FSU Hopes to Construct New Residence Hall by 2017

Frostburg State University (FSU) officials are hoping to construct a new residence hall by 2017, but they have encountered several setbacks that could push back the construction.

“We do not know with any certainty the answer to this yet, [but] we will in June. We’re hoping we’re going to be authorized to begin planning a new residence hall. [We’ll be] starting the design on July 1 and hopefully opening it in 2017,” said FSU President Jonathan Gibralter.

According to Residence Life Director Dana Severance, “The concern was that the state didn’t want us to build a new residence hall until we have a waiting list [for living on campus.]” Severance stated that a feasibility study was done three years ago to determine whether or not FSU needed a new residence hall. At the time, a residence hall was needed, but freshmen class sizes have tapered off since then, eliminating the need for a new hall.

“Assuming that we get our occupancy levels up through increasing our freshmen classes, we’ll be able to get a new residence hall built within the next five years or so,” said Severance. He expressed that, while the current residence halls are older buildings and lack modern amenities, FSU could not justify a new residence hall unless the occupancy levels increased.

“We’re very hopeful that we’ll be able to demonstrate to the [Board of Regents’ finance committee] that enrollment has grown and we deserve the authorization for the funding,” said Gibralter.

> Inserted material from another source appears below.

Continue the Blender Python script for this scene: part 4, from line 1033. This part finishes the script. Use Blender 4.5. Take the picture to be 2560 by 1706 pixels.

Sand Spring Hall and the Children’s Center would be razed to make room for the new residence hall, according to Severance. University officials are exploring a solution to expand parking for the new hall.

Severance explained that the building would be based on a suite format, which would include a cluster of rooms around a shared living space and a bathroom. Gibralter said the residence hall would house over 400 students.

More information on this story will be known in June.

Because FSU has not constructed an on-campus residence hall in over 40 years, renovating current halls has been a priority for FSU officials.

“When I got here in 2006, there had not been a major residence hall renovation in a decade or more,” said Gibralter, “We [could not] allow students to live in [those] facilities.” Vice President of Administration and Finance David Rose confirmed that residence halls had not had major renovations since the 1980s.

Severance explained that the uphill halls have been renovated, but renovating the downhill halls will be more difficult.

“The goal was to move downhill and start renovating Cumberland and/or Annapolis. The problem is that Cumberland and Annapolis are much larger than any of the small uphill halls,” Severance said. “So it’s not only much more expensive, but also more time consuming. You can’t just close half of a hall like that because the infrastructure is in one piece.” He explained that renovating a hall could cause asbestos to be released into the air, creating a potential health hazard for students. Because of this, Cumberland and Annapolis need to be closed completely to be renovated.

Another issue with renovating the downhill halls is a lack of money. FSU spent excess revenue from a reserve account to renovate the uphill halls. This excess revenue came from large freshmen classes that came in the late 2000s. However, due to the decreased freshmen numbers in recent years, FSU does not have excess revenue to spend on downhill hall renovations.

Cambridge Hall is currently undergoing renovations, however, its infrastructure allows for quadrants to be closed off. Gibralter stated that the mechanical issues are the primary reasons for Cambridge Hall’s renovations, whereas Cumberland and Annapolis are in need of cosmetic renovations. Cambridge Hall’s renovations include upgrades to the bathrooms and the heating/air conditioning units. Severance confirmed that these renovations are going on schedule.

FSU’s residence halls are deteriorating with their age, and they warrant renovations and replacements. Unfortunately, small class sizes and funding have not allowed for dorms to be renovated or replaced. FSU officials are working to address the poor conditions of the residence halls.

Students interested in residence life and improving residence halls should get involved in RHA and/or SGA.